Wednesday, January 27, 2010

The curiously quirky pop of Kate Miller-Heidke

Perish the thought that anyone would think me (a) a musical snob, with a disdain for anything pop, given my remarks equating Madonna with Vivaldi (see 18th January) and (b) unAustralian, given my disdain for Australia Day (see 26th January), so I just wanted to prove today that I can really admire music that is both pop and Australian and so, heading back to work today after yesterday's (admittedly barbecued lamb free) public holiday, I set my iPod onto Brisbane born Kate Miller-Heidke's latest album Curiouser and turned up the volume a far as it would go.

Kate Miller-Heidke almost didn't become a famous pop singer and was in fact on the precipice of turning to Gilbert and Sullivan operetta (which is almost the same thing) when some of her earlier pop work began hitting the charts. It's good that she took the hint of public opinion, because Curiouser shows just how good music can be when you combine a really well-trained voice with some clever and original compositional talent and a desire to appeal to a record-buying public. They are three elements that don't often come together, not only on the same album but, indeed, in the same artist.

It's probably the first of these that you notice first - the way Kate Miller-Heidke's voice seems to slide and slither so effortlessly across her vocal range, jumping strange, random intervals as if that's the way music has always been sung, and floating easily and gracefully onto notes that, if they were any higher, would only be able to be heard by dogs.

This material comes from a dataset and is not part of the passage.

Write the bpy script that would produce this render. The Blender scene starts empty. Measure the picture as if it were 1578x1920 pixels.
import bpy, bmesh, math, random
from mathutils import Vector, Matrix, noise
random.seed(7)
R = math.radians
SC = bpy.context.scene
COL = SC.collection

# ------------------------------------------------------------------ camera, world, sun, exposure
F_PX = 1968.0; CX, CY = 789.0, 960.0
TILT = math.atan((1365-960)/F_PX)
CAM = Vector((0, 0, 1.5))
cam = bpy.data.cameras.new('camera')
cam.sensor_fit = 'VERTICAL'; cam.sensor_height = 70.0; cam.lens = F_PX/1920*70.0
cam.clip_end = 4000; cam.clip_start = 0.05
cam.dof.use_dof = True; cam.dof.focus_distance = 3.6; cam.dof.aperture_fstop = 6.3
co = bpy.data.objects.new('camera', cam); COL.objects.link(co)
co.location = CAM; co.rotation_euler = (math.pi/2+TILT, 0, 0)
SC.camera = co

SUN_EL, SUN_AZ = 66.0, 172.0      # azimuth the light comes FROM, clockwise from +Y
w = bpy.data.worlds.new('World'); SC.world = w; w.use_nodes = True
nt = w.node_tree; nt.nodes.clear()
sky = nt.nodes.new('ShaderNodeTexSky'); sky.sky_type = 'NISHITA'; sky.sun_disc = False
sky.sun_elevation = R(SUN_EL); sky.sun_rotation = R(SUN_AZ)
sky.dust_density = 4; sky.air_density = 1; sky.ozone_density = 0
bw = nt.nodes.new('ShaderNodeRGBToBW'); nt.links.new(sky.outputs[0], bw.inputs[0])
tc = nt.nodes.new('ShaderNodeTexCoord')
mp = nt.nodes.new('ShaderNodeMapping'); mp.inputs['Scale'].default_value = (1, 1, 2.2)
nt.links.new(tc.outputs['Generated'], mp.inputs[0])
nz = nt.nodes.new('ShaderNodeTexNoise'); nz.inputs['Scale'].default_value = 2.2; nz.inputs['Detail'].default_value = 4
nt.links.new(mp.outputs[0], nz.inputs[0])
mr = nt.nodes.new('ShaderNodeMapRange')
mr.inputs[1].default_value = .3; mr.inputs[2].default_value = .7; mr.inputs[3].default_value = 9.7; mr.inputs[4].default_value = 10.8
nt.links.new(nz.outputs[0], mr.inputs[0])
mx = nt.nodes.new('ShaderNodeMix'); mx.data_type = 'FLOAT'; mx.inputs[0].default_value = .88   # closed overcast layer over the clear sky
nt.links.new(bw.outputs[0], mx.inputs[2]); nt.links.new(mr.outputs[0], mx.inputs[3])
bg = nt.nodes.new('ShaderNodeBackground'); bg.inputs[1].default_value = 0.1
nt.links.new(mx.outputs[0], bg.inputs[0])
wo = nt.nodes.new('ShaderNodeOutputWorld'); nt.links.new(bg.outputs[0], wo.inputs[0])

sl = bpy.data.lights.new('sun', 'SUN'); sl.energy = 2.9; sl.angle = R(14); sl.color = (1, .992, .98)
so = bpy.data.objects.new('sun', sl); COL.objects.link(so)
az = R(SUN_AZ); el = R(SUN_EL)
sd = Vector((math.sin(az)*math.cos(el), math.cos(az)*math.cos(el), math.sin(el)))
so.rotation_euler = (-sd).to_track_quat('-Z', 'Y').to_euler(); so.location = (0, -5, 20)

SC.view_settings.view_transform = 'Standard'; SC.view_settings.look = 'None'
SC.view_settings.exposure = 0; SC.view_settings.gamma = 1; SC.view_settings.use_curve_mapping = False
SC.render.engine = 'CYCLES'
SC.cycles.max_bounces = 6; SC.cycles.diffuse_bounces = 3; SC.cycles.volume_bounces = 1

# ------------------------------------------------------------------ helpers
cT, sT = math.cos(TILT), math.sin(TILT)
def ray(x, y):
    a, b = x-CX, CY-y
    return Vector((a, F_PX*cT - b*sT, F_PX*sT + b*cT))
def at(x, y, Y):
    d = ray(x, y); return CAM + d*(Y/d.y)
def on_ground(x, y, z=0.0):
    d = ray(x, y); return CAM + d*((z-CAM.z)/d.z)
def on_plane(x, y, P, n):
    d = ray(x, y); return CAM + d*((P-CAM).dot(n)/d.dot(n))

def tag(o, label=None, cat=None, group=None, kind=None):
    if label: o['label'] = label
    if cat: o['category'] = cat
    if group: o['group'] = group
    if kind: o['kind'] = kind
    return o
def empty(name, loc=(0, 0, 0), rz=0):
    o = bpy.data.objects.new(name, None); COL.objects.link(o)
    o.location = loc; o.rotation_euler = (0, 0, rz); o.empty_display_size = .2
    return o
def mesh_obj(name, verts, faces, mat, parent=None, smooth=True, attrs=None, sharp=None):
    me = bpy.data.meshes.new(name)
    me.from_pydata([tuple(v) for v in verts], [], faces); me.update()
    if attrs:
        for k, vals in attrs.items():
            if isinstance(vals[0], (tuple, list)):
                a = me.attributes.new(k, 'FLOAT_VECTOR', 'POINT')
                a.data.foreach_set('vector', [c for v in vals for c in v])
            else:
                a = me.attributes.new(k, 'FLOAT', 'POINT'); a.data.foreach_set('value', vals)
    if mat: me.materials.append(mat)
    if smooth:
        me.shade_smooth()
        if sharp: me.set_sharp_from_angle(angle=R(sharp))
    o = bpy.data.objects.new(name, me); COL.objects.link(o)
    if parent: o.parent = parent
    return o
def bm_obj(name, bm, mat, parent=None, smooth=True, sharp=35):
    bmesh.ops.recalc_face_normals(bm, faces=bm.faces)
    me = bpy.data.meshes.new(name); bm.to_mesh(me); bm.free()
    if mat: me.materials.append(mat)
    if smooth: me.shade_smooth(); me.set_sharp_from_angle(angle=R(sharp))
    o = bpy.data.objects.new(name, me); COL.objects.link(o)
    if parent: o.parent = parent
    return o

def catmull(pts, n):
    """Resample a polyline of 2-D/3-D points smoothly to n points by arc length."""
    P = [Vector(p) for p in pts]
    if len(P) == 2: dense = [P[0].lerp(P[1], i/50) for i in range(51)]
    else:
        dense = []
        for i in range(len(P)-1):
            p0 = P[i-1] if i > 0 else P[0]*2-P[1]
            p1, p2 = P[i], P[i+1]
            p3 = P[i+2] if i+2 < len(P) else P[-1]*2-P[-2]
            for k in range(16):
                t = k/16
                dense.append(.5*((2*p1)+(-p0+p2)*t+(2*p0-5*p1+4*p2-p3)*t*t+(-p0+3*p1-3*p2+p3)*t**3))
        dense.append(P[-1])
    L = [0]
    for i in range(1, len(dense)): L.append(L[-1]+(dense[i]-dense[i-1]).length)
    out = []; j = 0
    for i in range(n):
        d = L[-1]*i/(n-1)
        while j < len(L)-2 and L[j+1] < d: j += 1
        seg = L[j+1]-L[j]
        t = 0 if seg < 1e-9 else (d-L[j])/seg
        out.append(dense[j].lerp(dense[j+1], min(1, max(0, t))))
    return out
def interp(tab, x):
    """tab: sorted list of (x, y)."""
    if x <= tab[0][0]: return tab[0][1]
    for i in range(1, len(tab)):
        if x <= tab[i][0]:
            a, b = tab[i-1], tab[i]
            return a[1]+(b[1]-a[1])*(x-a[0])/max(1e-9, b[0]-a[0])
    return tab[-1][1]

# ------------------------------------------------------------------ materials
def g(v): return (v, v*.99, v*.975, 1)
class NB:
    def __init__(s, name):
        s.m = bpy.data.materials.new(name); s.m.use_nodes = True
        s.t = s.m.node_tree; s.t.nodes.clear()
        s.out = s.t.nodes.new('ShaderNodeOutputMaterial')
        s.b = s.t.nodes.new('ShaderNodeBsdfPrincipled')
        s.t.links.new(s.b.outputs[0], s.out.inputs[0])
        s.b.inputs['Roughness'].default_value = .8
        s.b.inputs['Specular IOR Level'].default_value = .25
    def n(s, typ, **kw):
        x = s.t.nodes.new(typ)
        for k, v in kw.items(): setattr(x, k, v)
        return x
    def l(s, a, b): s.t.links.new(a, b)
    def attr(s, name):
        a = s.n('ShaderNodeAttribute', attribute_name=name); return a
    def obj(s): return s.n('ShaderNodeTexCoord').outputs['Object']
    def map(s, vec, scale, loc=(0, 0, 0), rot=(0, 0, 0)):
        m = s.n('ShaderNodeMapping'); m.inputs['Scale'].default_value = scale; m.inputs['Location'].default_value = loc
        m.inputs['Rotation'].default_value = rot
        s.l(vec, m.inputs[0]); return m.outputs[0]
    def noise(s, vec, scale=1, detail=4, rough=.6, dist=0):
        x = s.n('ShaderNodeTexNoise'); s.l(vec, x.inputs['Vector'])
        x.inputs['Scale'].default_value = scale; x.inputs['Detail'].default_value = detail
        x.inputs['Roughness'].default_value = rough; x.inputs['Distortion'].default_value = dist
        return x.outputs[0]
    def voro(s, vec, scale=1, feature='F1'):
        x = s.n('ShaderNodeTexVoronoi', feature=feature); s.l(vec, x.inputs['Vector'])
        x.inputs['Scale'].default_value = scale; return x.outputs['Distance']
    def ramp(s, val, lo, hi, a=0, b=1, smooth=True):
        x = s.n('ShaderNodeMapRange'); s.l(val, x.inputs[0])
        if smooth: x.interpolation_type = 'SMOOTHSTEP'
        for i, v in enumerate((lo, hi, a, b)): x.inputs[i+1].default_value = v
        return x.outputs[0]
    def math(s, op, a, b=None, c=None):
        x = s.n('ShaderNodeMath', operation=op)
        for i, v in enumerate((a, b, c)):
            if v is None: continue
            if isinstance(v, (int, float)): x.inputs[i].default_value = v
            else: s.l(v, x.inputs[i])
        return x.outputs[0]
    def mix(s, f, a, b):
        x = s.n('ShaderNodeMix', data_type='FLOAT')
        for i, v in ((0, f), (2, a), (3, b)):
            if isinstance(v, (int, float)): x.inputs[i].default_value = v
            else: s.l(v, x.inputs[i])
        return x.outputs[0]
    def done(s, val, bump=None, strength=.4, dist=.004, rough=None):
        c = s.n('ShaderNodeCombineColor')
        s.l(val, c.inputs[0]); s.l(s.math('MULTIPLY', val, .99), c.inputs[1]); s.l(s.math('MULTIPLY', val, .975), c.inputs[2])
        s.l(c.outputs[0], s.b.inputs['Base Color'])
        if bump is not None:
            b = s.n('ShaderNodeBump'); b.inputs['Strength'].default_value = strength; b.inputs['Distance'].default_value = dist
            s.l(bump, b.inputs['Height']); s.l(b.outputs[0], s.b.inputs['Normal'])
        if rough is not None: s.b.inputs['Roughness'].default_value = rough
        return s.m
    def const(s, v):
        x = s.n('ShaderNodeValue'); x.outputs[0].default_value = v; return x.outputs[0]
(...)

The song themselves are clever and quirky, with rhythms stumbling along in a kind-of-clumsy, kind-of-cute, way as in the album's opening 'The One Thing I Know', or in the deceptively innocent, but ultimately poignant, narrative of 'Caught in the Crowd', where the music seems to go along with the words as easily as the song's protagonist goes along with her bullying peers. In 'The Last Day on Earth', Kate's voice seems to jump a couple of octaves, swooping into the clouds, just for a note here and there at the end of a phrase, creating for you the dream-like, whimsical world she is telling you about, where old love is re-kindled while everything else ends. A youthful disdain for the hippy, revolutionary 60s comes to you via a delightfully laid-back rhythm and a defiantly jolly, jaunty melody in 'Politics in Space'.

The stories told in these songs, with their slightly nostalgic or sad or even bitter words set to jaunty, bouncy, idiosyncratic melodies, come across with a good-humoured tongue in their cheek, as if they are always laughing at themselves just a little; and it's perhaps this side of Curiouser that makes the album so easy to like.

Curiouser somehow finds a balance between depth and lightness in songs that make you want to smile and dance, and yet they always leave you thinking that they are perhaps telling you something about yourself - about your broken dreams, your deceptions, your insecurities - that you prefer to keep hidden. The honesty of Kate Miller-Heidke's singing allows you to confront it all if you want to, while its sunny beauty allows you to just keep on dancing if you don't.

Thanks to Fiona for the recommendation.